Records with scene code
------------------------------------
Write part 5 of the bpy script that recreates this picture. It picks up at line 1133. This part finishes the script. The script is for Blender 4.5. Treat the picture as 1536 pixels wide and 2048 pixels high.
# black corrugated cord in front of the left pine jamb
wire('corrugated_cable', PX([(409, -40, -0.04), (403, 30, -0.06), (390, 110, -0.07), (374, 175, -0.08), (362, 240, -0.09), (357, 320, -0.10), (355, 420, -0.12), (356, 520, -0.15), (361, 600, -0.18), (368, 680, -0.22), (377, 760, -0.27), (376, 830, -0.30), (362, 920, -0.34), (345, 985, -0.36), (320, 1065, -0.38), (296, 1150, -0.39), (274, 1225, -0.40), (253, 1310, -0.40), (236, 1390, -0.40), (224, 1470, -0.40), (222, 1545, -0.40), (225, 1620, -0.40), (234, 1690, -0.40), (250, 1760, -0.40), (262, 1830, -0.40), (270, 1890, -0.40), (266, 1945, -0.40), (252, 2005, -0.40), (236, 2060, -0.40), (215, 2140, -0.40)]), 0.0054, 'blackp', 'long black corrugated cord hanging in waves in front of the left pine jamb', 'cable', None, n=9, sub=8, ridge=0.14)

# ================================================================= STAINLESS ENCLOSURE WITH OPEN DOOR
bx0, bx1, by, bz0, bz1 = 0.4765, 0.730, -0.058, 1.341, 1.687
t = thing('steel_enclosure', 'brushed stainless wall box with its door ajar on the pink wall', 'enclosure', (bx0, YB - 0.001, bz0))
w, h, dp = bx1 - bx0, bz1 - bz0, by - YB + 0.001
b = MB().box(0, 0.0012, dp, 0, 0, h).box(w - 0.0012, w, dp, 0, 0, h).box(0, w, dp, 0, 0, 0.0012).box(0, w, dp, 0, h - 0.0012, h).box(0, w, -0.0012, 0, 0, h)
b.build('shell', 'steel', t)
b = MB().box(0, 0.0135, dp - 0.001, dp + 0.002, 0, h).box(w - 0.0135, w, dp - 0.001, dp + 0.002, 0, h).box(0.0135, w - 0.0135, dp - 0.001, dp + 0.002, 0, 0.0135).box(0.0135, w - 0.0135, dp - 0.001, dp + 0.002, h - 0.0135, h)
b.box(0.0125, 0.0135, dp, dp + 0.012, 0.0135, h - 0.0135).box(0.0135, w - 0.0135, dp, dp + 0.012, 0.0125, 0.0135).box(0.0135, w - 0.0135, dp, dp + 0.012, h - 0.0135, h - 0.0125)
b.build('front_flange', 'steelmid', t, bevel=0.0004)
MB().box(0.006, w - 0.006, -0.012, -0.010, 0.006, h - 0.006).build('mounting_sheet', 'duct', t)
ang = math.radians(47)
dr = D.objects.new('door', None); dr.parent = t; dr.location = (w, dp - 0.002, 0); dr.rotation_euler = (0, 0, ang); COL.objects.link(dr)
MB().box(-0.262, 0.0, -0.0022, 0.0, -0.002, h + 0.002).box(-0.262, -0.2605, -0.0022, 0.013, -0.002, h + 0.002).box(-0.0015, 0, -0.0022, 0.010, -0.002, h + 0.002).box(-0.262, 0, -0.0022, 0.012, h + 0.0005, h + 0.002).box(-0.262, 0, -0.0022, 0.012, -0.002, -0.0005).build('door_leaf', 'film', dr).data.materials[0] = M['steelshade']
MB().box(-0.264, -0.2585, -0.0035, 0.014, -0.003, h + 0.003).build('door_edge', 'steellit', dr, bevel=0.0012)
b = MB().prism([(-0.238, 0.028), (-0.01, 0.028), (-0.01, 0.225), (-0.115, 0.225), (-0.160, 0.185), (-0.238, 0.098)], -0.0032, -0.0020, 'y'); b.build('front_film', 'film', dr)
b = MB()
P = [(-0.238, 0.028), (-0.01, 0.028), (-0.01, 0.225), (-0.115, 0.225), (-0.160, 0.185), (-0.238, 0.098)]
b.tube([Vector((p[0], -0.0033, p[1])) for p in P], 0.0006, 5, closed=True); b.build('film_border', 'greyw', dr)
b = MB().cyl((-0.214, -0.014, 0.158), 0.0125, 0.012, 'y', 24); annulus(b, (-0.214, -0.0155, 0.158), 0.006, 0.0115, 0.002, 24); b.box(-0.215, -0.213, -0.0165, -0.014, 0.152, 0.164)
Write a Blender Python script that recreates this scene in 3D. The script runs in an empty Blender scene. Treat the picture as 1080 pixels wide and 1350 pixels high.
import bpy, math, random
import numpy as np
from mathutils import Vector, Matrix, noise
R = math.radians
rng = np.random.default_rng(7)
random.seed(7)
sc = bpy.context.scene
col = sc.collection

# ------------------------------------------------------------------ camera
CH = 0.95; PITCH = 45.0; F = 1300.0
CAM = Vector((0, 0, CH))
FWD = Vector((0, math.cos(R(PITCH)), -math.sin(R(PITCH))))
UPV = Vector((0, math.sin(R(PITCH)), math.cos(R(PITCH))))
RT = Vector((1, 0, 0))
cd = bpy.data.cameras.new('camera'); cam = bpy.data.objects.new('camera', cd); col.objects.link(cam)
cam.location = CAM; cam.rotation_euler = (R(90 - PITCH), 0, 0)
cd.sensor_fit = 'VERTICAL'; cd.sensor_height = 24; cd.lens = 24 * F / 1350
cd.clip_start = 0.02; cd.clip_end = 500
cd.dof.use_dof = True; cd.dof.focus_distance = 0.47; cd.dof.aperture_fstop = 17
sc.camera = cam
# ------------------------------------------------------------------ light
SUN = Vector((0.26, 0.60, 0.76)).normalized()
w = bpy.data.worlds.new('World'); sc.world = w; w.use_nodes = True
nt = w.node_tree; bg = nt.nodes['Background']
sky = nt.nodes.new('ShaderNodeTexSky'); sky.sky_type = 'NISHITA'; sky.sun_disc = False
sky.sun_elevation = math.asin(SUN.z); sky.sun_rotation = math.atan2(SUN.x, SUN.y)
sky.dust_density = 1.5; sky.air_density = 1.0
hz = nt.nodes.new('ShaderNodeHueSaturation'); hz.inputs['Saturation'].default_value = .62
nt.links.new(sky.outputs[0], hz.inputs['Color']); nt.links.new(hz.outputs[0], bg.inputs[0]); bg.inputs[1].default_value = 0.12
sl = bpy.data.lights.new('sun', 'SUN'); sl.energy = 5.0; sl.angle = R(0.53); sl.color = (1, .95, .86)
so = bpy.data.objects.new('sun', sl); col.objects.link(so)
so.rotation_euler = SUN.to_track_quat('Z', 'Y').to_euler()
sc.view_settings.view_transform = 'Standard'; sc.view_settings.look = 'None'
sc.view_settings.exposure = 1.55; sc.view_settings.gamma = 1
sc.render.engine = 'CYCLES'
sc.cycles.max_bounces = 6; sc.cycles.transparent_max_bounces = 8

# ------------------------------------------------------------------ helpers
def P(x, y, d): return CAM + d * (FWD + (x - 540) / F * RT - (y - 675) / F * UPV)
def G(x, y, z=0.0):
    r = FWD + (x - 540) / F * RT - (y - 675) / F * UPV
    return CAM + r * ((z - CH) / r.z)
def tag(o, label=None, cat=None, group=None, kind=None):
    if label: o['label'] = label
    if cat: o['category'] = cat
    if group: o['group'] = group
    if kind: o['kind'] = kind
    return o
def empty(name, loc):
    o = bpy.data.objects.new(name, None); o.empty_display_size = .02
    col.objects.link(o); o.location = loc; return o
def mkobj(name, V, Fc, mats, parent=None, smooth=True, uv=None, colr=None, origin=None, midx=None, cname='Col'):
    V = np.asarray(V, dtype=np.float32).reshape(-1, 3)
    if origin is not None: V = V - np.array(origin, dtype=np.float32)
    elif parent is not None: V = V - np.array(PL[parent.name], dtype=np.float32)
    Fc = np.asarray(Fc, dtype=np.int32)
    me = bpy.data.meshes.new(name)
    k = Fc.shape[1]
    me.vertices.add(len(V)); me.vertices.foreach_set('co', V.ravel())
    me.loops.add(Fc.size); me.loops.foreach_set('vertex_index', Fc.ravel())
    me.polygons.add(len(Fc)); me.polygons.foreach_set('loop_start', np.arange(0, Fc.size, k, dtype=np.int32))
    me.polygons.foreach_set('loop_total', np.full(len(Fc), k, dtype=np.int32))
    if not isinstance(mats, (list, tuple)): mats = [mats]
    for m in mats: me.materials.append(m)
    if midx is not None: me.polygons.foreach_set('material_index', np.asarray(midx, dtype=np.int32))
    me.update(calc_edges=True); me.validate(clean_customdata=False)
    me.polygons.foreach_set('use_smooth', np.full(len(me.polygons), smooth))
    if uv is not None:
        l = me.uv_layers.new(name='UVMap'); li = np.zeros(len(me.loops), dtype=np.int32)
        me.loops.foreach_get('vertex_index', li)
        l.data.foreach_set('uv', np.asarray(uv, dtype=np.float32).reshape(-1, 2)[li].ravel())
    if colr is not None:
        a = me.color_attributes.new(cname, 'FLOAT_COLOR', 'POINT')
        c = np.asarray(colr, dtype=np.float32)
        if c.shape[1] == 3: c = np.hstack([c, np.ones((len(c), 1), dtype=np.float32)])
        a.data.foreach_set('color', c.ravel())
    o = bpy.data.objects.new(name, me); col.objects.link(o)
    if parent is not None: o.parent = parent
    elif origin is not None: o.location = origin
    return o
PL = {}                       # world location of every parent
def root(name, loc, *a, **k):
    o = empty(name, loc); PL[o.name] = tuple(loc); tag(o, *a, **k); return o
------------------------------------
Instructions to follow
Everything from the line containing "Write a Blender" down to the line containing "col = sc.collection" should be repeated exactly, with both end lines kept and no other lines added.

Answer to this problem
Write a Blender Python script that recreates this scene in 3D. The script runs in an empty Blender scene. Treat the picture as 1080 pixels wide and 1350 pixels high.
import bpy, math, random
import numpy as np
from mathutils import Vector, Matrix, noise
R = math.radians
rng = np.random.default_rng(7)
random.seed(7)
sc = bpy.context.scene
col = sc.collection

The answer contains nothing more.